DATA PROVIDED:

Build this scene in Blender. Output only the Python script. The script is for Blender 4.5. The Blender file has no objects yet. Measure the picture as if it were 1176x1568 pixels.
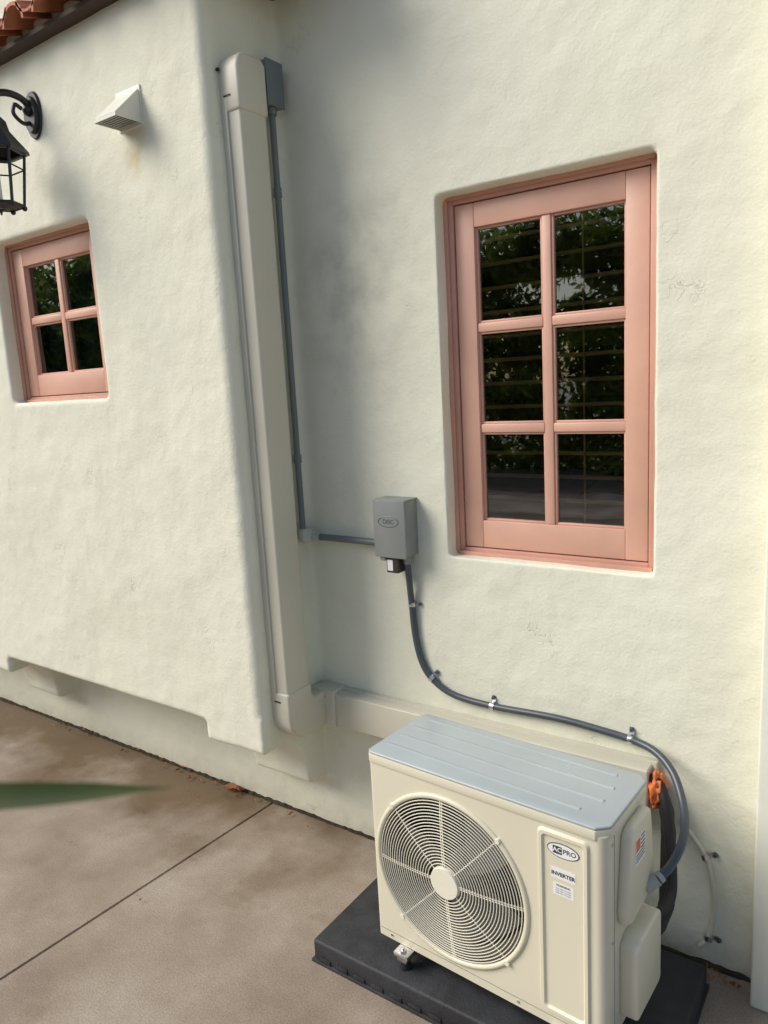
import bpy, bmesh, math, random
import numpy as np
from mathutils import Vector, Matrix, noise as mnoise
random.seed(7); np.random.seed(7)
D=bpy.data; S=bpy.context.scene; COL=S.collection

# ---------------------------------------------------------------- materials
def new_mat(name):
    m=D.materials.new(name); m.use_nodes=True
    nt=m.node_tree; b=nt.nodes['Principled BSDF']
    return m,nt,b
def N(nt,t,**kw):
    n=nt.nodes.new(t)
    for k,v in kw.items(): setattr(n,k,v)
    return n
def simple(name,col,rough=.5,metal=0,var=.08,scale=6,bump=0,bscale=80,spec=.5,coat=0):
    m,nt,b=new_mat(name)
    tc=N(nt,'ShaderNodeTexCoord'); nz=N(nt,'ShaderNodeTexNoise'); nz.inputs['Scale'].default_value=scale; nz.inputs['Detail'].default_value=5
    nt.links.new(tc.outputs['Object'],nz.inputs['Vector'])
    cr=N(nt,'ShaderNodeValToRGB')
    cr.color_ramp.elements[0].position=.3; cr.color_ramp.elements[1].position=.7
    cr.color_ramp.elements[0].color=tuple(c*(1-var) for c in col)+(1,)
    cr.color_ramp.elements[1].color=tuple(min(1,c*(1+var)) for c in col)+(1,)
    nt.links.new(nz.outputs['Fac'],cr.inputs['Fac']); nt.links.new(cr.outputs['Color'],b.inputs['Base Color'])
    b.inputs['Roughness'].default_value=rough; b.inputs['Metallic'].default_value=metal
    b.inputs['Specular IOR Level'].default_value=spec
    mr=N(nt,'ShaderNodeMapRange'); mr.inputs['To Min'].default_value=max(0,rough-.08); mr.inputs['To Max'].default_value=min(1,rough+.1)
    nt.links.new(nz.outputs['Fac'],mr.inputs['Value']); nt.links.new(mr.outputs['Result'],b.inputs['Roughness'])
    if bump:
        n2=N(nt,'ShaderNodeTexNoise'); n2.inputs['Scale'].default_value=bscale; n2.inputs['Detail'].default_value=4
        nt.links.new(tc.outputs['Object'],n2.inputs['Vector'])
        bp=N(nt,'ShaderNodeBump'); bp.inputs['Strength'].default_value=bump; bp.inputs['Distance'].default_value=.004
        nt.links.new(n2.outputs['Fac'],bp.inputs['Height']); nt.links.new(bp.outputs['Normal'],b.inputs['Normal'])
    return m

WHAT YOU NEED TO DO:
Reproduce only the lines from the beginning of the data through the line that contains "D=bpy.data; S=bpy.context.scene; COL=S.collection", both included, and please drop the pictures.

SOLUTION:
Build this scene in Blender. Output only the Python script. The script is for Blender 4.5. The Blender file has no objects yet. Measure the picture as if it were 1176x1568 pixels.
import bpy, bmesh, math, random
import numpy as np
from mathutils import Vector, Matrix, noise as mnoise
random.seed(7); np.random.seed(7)
D=bpy.data; S=bpy.context.scene; COL=S.collection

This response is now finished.